Allegory, metaphor, symbolism—these were the things Jesus used in his parables to teach his disciples and his many followers. There were no actual virgins waiting to be married. There was no actual prodigal son. Your right hand never knows what your left hand is doing because your hands do not think. But these stories and examples were the most helpful way to understand what Jesus was actually trying to say. Parables and fables are still useful today to teach children moral lessons; I remember enjoying Aesop’s fables as a boy and absorbing their wisdom. Why, then, is it difficult to accept that perhaps many, if not most, stories in the Bible are only that—parables. Fictional stories with nonfictional morals. To borrow a phrase from the brilliant novel, “The Life of Pi,” the Bible is written mostly in parables rather than actual events because they are “better stories.”
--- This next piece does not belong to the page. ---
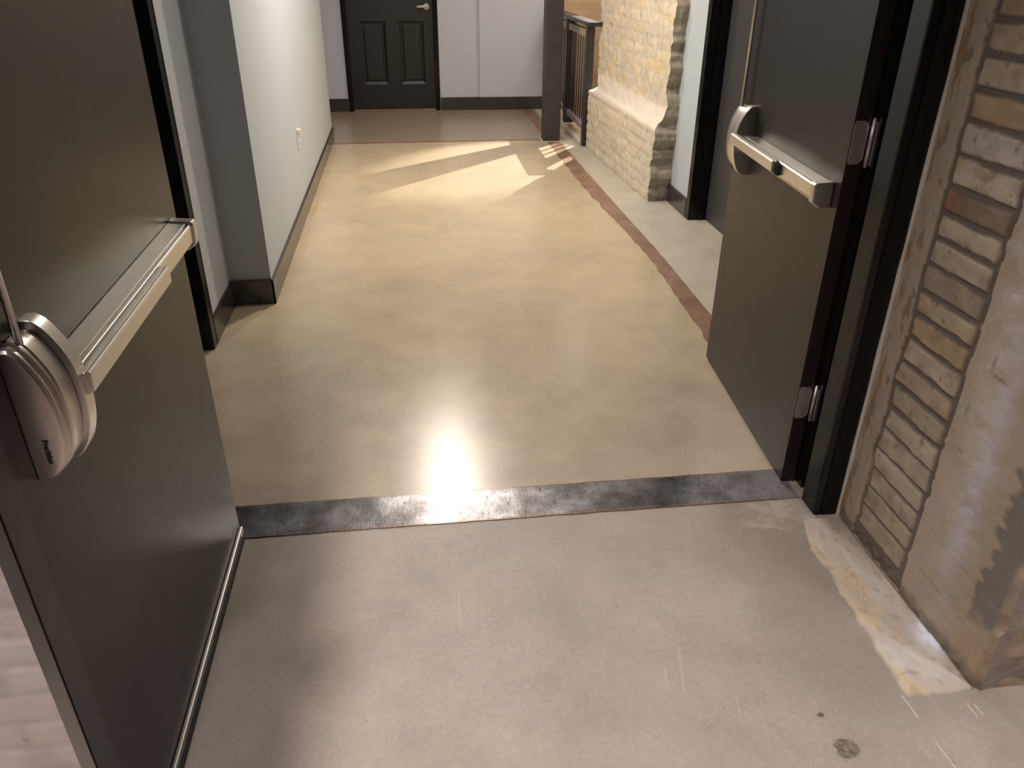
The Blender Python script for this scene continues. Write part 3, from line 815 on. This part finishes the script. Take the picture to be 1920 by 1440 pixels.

How can the Bible be the perfect word of God if it was written by man? I do believe that the Bible was inspired by God, but I cannot believe that it was dictated word for word. Man is too prone to sin, too prone to mistake, too prone to temptation. The Bible is littered with “teachings” that seem pointless, or contrary to the will of a loving God. The Bible seems “spun” in places to justify man’s actions in terms of God. We certainly see this phenomenon today, so it is not a huge stretch of imagination to imagine that it happened in Biblical times as well. The most pointed evidence of this is actually in the Bible itself. In several places in the New Testament, Jesus seems to directly contradict, or to improve on, teachings in the Old Testament. The most notable of these is when Jesus notes that “nothing that enters one from the outside can defile that person; but the things that come out from within are what defile.” a statement that Christian scholars interpreted as Jesus freeing God’s faithful from the laws of Kosher. Even more interesting is in Matthew 5:38-39 where Jesus actually flatly contradicts an Old Testament teaching. He says, “You have heard that it was said, ‘An eye for an eye and a tooth for a tooth.’ But I say to you, offer no resistance to one who is evil. When someone strikes you on [your] right cheek, turn the other one to him as well.” Either God changed His mind, or the original teaching was not the perfect will of God.
As I wrote before, everyone needs some kind of certainty in their beliefs, somehow. Fundamentalism looks for that certainty by making strong assumptions. The Bible is the word of God, end of story. No matter what happens in your life, you know that there is that one source of truth. But sadly, life, and the Bible, are just not that simple. No matter how tempting it is to embrace fundamentalism’s wholesale, comprehensive explanation of the world, one must resist that temptation. Fundamentalism, full of good intentions, is often a detriment to society. Islamic fundamentalism has given birth to terrorism. Christian fundamentalism has often obstructed scientific progress and resulted in hate. In fact, historically, Christian fundamentalism resulted in the Spanish Inquisition, one of the most horrific events in human history. History abounds with war, hate, and strife tied to dogmatic and fundamentalist religious beliefs. Some atheists today argue that these historical events are excellent reasons to dispose of religion in the first place, and fundamentalism today still causes the once-faithful to abandon God or organized religion completely.
The Bible is open for you to interpret. Two people will read it and come up with different ideas about what it teaches. But its core teachings, I believe, are rock-solid. In fact, I believe they can be boiled down to the “Golden Rule:” Do unto others as you would have them do unto you. From this simple phrase, the wisdom of the Bible flows forth. Believers and non-believers alike attack this “cherry-picking” of Biblical teachings, as they call it. But I tell you that this is the only way to read the Bible. Your faith is as unique and personal to you as is your relationship with God. This is the core of my message to you, and I hope that through my letters I can help you decide what you believe by explaining what I believe. If you decide to open your mind to me, I will try to help you in your spiritual quest as I ramble down mine.